犬養公之碑
出典: フリー百科事典『ウィキペディア(Wikipedia)』 (2022/07/17 13:33 UTC 版)
『犬養公之碑』(いぬかいこうのひ)は、犬養木堂の伝記を記した記念碑で、木堂(ぼくどう)の郷里・岡山県岡山市北区川入の犬養家墓地に現存する。碑額には『故内閣総理大臣犬養公之碑』と6行で書かれており、本文とともに詠士の書である。『張猛龍碑』と『九成宮醴泉銘』の筆法を極めた張裕釗直伝の書風で、楷書碑の傑作と評される。 碑末に、「昭和十一年十月 松平康國撰 宮島大八書」とあるように、木堂が没してから4年後に松平康國が撰文した。

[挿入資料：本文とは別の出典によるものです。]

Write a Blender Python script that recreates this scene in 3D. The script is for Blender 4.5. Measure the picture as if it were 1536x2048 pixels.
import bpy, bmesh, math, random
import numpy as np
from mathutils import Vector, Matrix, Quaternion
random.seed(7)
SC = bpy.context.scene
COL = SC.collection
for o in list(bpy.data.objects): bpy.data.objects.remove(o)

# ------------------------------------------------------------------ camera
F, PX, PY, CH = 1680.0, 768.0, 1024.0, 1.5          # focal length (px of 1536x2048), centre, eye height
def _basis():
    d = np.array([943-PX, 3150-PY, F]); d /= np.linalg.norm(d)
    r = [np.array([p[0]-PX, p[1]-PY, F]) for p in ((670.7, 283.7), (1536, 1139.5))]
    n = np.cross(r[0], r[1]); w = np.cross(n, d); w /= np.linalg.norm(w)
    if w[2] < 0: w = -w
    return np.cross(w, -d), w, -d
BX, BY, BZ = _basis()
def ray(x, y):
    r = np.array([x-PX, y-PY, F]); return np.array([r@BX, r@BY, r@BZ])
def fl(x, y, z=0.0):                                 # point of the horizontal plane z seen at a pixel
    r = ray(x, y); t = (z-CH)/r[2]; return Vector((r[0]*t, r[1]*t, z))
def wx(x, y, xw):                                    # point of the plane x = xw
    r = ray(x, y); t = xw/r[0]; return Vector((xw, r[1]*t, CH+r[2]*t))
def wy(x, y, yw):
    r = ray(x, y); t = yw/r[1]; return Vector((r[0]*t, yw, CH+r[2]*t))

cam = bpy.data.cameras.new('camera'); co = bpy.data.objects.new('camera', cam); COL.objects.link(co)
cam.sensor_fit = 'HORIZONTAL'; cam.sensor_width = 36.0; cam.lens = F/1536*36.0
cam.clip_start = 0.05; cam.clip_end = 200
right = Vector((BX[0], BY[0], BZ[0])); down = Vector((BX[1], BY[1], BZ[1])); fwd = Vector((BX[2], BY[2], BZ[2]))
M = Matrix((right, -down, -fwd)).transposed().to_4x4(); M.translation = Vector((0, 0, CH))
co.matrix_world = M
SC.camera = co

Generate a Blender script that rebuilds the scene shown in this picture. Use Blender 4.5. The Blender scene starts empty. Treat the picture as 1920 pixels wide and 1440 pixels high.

内容は五・一五事件で「話せばわかる」の一言をのこして射殺されたことにまで言及している。詠士の執筆はそれから2年後の昭和13年(1938年、72歳)で、非常な苦心の結果なったものといわれており、一点一画を大切に運筆している。 木堂は書にすぐれ、明治から昭和の政界において副島蒼海に次ぐ文人書家と評される。日中のあらゆる書に興味を抱き、幅広い知識を持ちながら、はじめ北宋の書を好んで米芾、蘇軾、黄庭堅を学び、後には張裕釗を学んで木堂流を創り出した。よって、裕釗を習った木堂の碑の筆者として、詠士は極めて相応しい人物だったのである。